Challenge | Reproduce, please, only the lines from the first line below to the line containing "COL = sc.collection", inclusive.

Data shown |
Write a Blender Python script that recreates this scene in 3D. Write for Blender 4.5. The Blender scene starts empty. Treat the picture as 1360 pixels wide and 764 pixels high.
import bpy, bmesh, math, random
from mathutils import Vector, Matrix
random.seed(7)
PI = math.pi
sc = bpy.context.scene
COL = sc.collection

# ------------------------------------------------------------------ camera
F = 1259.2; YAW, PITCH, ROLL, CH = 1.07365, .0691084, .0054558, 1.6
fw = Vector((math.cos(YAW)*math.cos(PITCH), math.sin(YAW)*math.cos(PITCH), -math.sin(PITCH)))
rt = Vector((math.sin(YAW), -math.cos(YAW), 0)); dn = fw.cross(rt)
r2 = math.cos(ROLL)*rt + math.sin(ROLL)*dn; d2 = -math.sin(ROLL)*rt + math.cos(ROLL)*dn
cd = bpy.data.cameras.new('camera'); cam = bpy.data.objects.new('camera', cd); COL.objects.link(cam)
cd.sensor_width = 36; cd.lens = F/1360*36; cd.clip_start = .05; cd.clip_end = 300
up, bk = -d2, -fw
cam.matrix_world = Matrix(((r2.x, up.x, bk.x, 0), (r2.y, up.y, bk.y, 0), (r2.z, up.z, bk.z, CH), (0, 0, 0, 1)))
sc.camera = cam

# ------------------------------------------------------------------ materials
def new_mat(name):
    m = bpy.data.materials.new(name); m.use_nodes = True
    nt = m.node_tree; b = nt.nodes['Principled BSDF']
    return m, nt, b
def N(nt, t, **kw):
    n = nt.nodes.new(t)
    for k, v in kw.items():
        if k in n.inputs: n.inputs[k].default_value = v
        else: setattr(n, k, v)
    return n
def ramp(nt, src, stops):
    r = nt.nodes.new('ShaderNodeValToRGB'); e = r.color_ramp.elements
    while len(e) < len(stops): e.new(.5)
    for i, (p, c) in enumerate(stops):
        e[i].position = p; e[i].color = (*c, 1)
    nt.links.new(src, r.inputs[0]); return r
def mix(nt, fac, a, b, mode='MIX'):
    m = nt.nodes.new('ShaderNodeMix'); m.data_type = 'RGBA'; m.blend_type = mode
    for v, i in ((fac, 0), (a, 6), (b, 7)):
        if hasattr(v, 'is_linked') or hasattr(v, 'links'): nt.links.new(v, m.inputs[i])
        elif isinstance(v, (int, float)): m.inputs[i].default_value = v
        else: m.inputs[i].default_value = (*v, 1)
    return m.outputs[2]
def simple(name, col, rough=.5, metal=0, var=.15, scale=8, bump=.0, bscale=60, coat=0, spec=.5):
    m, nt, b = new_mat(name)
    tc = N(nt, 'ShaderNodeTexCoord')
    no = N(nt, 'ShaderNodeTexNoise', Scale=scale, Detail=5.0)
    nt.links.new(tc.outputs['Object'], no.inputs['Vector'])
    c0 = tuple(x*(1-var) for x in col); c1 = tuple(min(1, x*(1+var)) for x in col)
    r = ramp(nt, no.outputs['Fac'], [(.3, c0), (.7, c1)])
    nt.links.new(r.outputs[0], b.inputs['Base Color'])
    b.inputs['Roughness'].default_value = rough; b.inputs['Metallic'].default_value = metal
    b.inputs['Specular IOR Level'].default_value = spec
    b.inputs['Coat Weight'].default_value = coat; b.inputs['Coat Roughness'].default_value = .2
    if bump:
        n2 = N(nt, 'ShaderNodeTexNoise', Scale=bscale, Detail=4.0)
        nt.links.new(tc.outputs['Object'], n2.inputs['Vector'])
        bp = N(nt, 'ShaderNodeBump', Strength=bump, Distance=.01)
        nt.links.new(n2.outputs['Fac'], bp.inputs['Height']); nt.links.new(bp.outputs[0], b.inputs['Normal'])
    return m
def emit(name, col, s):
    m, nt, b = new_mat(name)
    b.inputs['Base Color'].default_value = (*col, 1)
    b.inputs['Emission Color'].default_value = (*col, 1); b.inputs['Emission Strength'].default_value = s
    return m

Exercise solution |
Write a Blender Python script that recreates this scene in 3D. Write for Blender 4.5. The Blender scene starts empty. Treat the picture as 1360 pixels wide and 764 pixels high.
import bpy, bmesh, math, random
from mathutils import Vector, Matrix
random.seed(7)
PI = math.pi
sc = bpy.context.scene
COL = sc.collection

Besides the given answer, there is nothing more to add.